Die Straßburger werden normalerweise erst aktiv, wenn der Rechtsweg im jeweiligen Mitgliedsstaat des Europarats ausgeschöpft ist. Darauf könne man in Griechenland lange warten, wendet einer der Siemensianer ein: "Das erlebt man meist nicht mehr." Er hofft, dass die Klage in Straßburg zumindest "eine hohe symbolische Wirkung" hätte.

Die Sache sieht von Athen aus völlig anders aus. Dort steht die Justiz unter Druck, weil die alte korrupte Clique in Politik und Behörden bislang weitgehend geschont wird. Und weil selbst große Steuerhinterzieher, die Millionen und Milliarden Euro ins Ausland geschafft haben, kaum angeklagt werden. Und weil das spektakuläre Siemens-Verfahren vor sich hin dümpelt. Eine Anklage gegen Pierer und die anderen wäre ein Tätigkeitsnachweis. Ein Ablenkungsmanöver.

Die Staatsanwaltschaft wirft den alten Siemensianern aus der Zentrale in München vor, sie hätten die Schmiergeldzahlungen in Griechenland ermöglicht und seien schuldig. Genau das hat die Justiz in München geprüft und Bußgelder oder sogar Strafen wegen Ordnungswidrigkeiten oder Gesetzesverstößen im Zusammenhang mit Korruption im Ausland verhängt. Alles längst erledigt. Das könnte dazu führen, dass der zuständige Richterrat in Athen die geplanten Anklagen gegen die Siemens-Leute wieder kassiert.

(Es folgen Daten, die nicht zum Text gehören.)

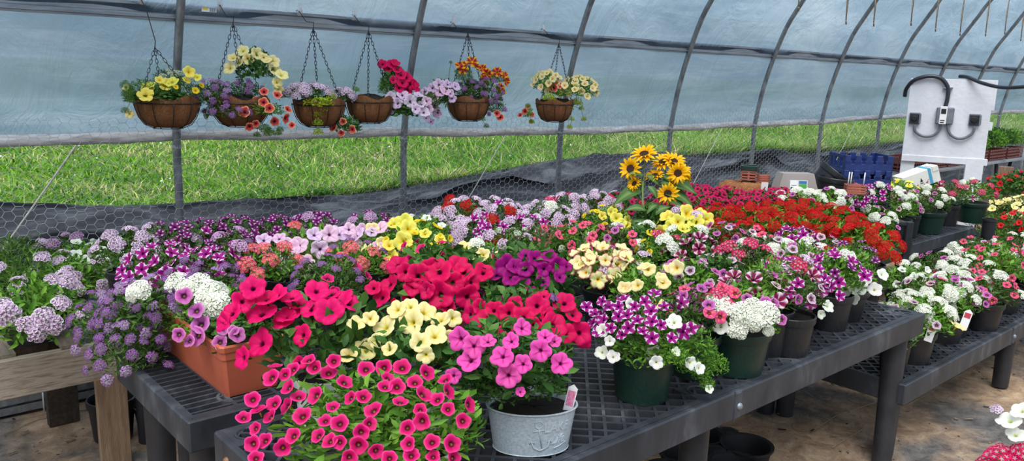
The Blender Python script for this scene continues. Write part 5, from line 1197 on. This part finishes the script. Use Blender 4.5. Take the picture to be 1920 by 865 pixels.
basket(450, (443, 40), .16, YB, 'coir basket of purple alyssum with tall yellow petunias above', [(400, 190, 34, 38, 'fine', -.02), (455, 175, 36, 22, 'fine', 0), (480, 135, 34, 42, 'broad', 0), (490, 210, 42, 22, 'fresh', -.10), (430, 215, 40, 18, 'fine', -.08)],
       [(2, 'yellow', [(455, 95, 14), (482, 100, 14), (465, 110, 13), (437, 108, 11), (430, 128, 13), (448, 118, 11), (515, 130, 15), (512, 115, 13), (528, 140, 13), (520, 155, 12), (522, 168, 10), (500, 112, 9), (495, 108, 9)]),
        (3, 'coral', [(458, 210, 12), (505, 203, 11), (494, 192, 10), (480, 187, 9), (536, 222, 12), (468, 238, 9), (515, 228, 9), (547, 235, 8), (520, 178, 9), (495, 172, 9), (480, 232, 8), (540, 205, 8)])],
       [(0, [('aly', 26), ('aly_light', 8)], -.5, .4), (1, [('aly', 14)], .0, .4), (4, [('aly', 12)], -.2, .4)], 2, [([(483, 240), (482, 255)], .02, 'fresh'), ([(498, 245), (505, 252)], .03, 'fresh'), ([(525, 245), (522, 252)], .02, 'fresh')])
basket(598, (590, 50), .155, YB, 'coir basket of lilac verbena with lime green creeper over its front', [(575, 180, 42, 20, 'fine', 0), (640, 185, 24, 16, 'fine', 0), (598, 195, 28, 13, 'lime', -.14), (650, 240, 26, 22, 'broad', -.08)],
       [(3, 'coral', [(643, 228, 8), (660, 243, 8), (625, 240, 9), (640, 250, 7)])], [(0, [('v_lilac', 16)], .0, .4), (1, [('v_lilac', 8)], 0, .4)], 3, [([(597, 215), (596, 232), (596, 250)], .028, 'lime'), ([(605, 205)], .04, 'lime'), ([(620, 187)], .035, 'lime')], rimv=192)
basket(693, (692, 55), .15, YB, 'coir basket with bare soil at left and magenta and pale pink petunias at right', [(740, 160, 26, 34, 'broad', 0), (765, 210, 34, 26, 'broad', -.08), (722, 170, 14, 24, 'feather', 0), (755, 200, 28, 24, 'broad', -.05), (800, 200, 22, 26, 'broad', -.05)],
       [(0, 'mag_red', [(717, 120, 10), (735, 120, 11), (728, 128, 10), (745, 130, 11), (752, 140, 12), (762, 145, 11), (755, 155, 12), (770, 158, 12), (748, 165, 10), (765, 168, 11), (778, 160, 10), (738, 150, 8), (782, 168, 8), (742, 118, 9)]),
        (1, 'lavender_pale', [(733, 182, 11), (755, 178, 12), (770, 190, 14), (745, 194, 11), (731, 200, 11), (730, 210, 9), (790, 195, 11), (795, 210, 12), (800, 222, 9), (785, 178, 10), (780, 205, 10)]),
        (4, 'lavender', [(796, 172, 10), (800, 190, 10), (803, 205, 11)])], [], 4, [([(668, 170)], .02, 'fresh')], rimv=187)
basket(878, (875, 60), .15, YB, 'coir basket of lavender petunias and orange striped petunias', [(828, 185, 26, 34, 'broad', -.03), (905, 180, 36, 30, 'fine', -.03), (870, 145, 16, 26, 'feather', 0), (930, 150, 18, 20, 'fine', 0), (885, 175, 30, 24, 'fine', 0), (925, 205, 24, 22, 'fine', -.06)],
       [(0, 'lavender', [(823, 158, 12), (840, 158, 10), (810, 165, 11), (835, 170, 13), (825, 172, 12), (812, 182, 12), (845, 175, 9), (800, 178, 10), (855, 162, 9), (848, 185, 8), (815, 198, 10), (820, 212, 10), (808, 228, 8)]),
        (2, 'orange', [(865, 122, 13), (885, 115, 12), (892, 122, 11), (868, 130, 10), (905, 128, 9)]), (3, 'orange', [(912, 140, 12), (932, 135, 11), (945, 140, 10), (950, 152, 11), (937, 165, 10), (942, 172, 8), (908, 148, 9)]), (5, 'coral', [(932, 213, 8), (938, 220, 8)])],
       [(1, [('aly', 28)], -.3, .4), (4, [('aly', 10)], 0, .4), (5, [('aly', 8)], -.4, .4)], 5, [([(845, 118), (855, 135)], .012, 'feather'), ([(905, 225), (912, 238)], .02, 'fine')], rimv=187)
basket(1040, (1045, 80), .145, YB, 'coir basket of creamy yellow petunias, rightmost in the hanging row', [(1025, 160, 26, 26, 'fresh', 0), (1085, 170, 34, 26, 'fresh', -.02), (1055, 175, 40, 20, 'fresh', -.03), (1030, 185, 14, 10, 'lime', -.13), (990, 216, 10, 16, 'fresh', 0)],
       [(2, 'coral', [(1030, 160, 9), (1038, 165, 10), (1047, 160, 9)]), (4, 'coral', [(984, 209, 7), (990, 200, 6), (997, 215, 6), (975, 216, 5), (996, 228, 5)])], [(0, [('butter', 22)], -.2, .5), (1, [('butter', 34)], -.35, .5), (2, [('butter', 10)], .1, .5)], 6,
       [([(1070, 205), (1072, 225), (1068, 240)], .022, 'lime'), ([(1090, 205), (1095, 225)], .022, 'lime'), ([(990, 200), (993, 215), (997, 230)], .02, 'fresh'), ([(1082, 195)], .04, 'lime')], rimv=192)

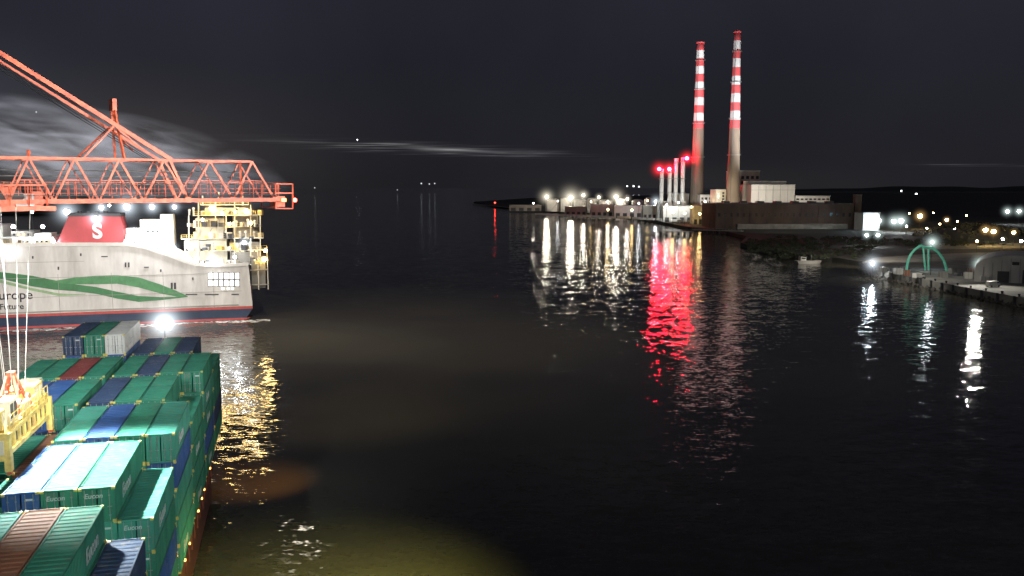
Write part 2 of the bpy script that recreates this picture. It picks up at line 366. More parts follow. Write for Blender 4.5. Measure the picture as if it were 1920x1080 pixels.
for px,Y in ((1303,1007),(1372,938)):
    b0=W(px,352,Y)
    for dx,dy in ((-90,-150),(100,-160)): spot('chimney_floodlight',(b0.x+dx,Y+dy,34),(b0.x,Y,155),2.2e6,46,(1,.98,.97),.8,2)
    spot('chimney_floodlight',(b0.x-22,Y-35,32 if px>1350 else 8),(b0.x,Y,55),5e4,60,(1,.85,.6),.9,1)
for i,(px,pt,lr) in enumerate([(1241,318,1),(1256,318,1),(1268,299,0),(1281,297,1)]):
    p=W(px,pt,1000); t=thing('exhaust_stack',['slim white exhaust stack, leftmost of four, red lamp on top','slim white exhaust stack, second from left, red lamp on top','slim white exhaust stack, third from left, without a lamp','slim white exhaust stack nearest the striped chimney, red lamp on top'][i],'exhaust stack',(p.x,1000,2.6),0,'exhaust stacks beside the chimneys')
    MB().lathe((p.x,1000,0),[(3.6,2.6),(3.6,22),(2.3,25),(2.3,p.z),(2.6,p.z),(2.6,p.z+1),(2.0,p.z+1)],18).build('flue',M['tank'],t,False)
    MB().box((p.x,1004,14),(8.5,9,22)).build('base_house',M['clad'],t)
    g_=MB()
    for z in (34,50,p.z-4): g_.lathe((p.x,1000,0),[(2.3,z),(3.4,z),(3.4,z+.5),(2.3,z+.5)],18)
    g_.build('platform',M['steel'],t)
    if lr:
        q=W({0:1236,1:1255,3:1288}[i],{0:317,1:317,3:297}[i],992)
        MB().beam((p.x,998,q.z-2.6),(q.x,992,q.z-2.2),.5).build('lamp_bracket',M['dark'],t)
        MB().lathe((q.x,q.y+1,q.z-2.0),[(.1,0),(5.2,0),(5.2,.3),(.1,.3)],20).build('light_shield',M['dark'],t)  # disc added to keep the red lamp's light off the flue below
        bb=MB().ball(q,2.0).build('warning_lamp',M['bulbR'],t,True); halo(q,14,(1,.02,.03),2.0,bb)
# ------------------------------------------------------------------ station buildings
def block(name,label,x0,x1,pyt,Y,depth,mat,cat='building',z0=2.6,win=None,group=None,roof='steel'):
    a=W(x0,pyt,Y); b_=W(x1,pyt,Y); zt=a.z; cx=(a.x+b_.x)/2; wd=b_.x-a.x
    t=thing(name,label,cat,(cx,Y+depth/2,z0),0,group)
    MB().box((cx,Y+depth/2,(z0+zt)/2),(wd,depth,zt-z0)).build('wall',mat,t)
    MB().box((cx,Y+depth/2,zt+.35),(wd+.8,depth+.8,.7)).build('roof',M[roof],t)
    if win:
        nx,nz_,ww,wh,zlo,zhi,wm=win
        for i in range(nx):
            for j in range(nz_):
                xx=a.x+wd*(i+.5)/nx; zz=zlo+(zhi-zlo)*(j+.5)/nz_
                MB().box((xx,Y-.1,zz),(ww,.3,wh)).build('window',wm,t)
    return t,a.x,b_.x,zt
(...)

Die Frage ist, wie lange das dauert.

Der heutige Siemens-Vorstand hat sich mit Griechenland auf Schadensersatz und auf neue Projekte verständigt. Der Konzernvorstand hat bei der Gelegenheit erklärt, für Investitionen in Athen brauchten die Firmen eine funktionierende Justiz und einen verlässlichen Rechtsstaat. Die drohenden Haftbefehle gegen alte Siemensianer und ein anschließendes Verfahren beim Europäischen Gerichtshof gegen Hellas könnten Investoren irritieren, sagen einige der davon betroffenen Ex-Manager. Sie glauben, Athen schade sich selbst mit solchen Aktionen.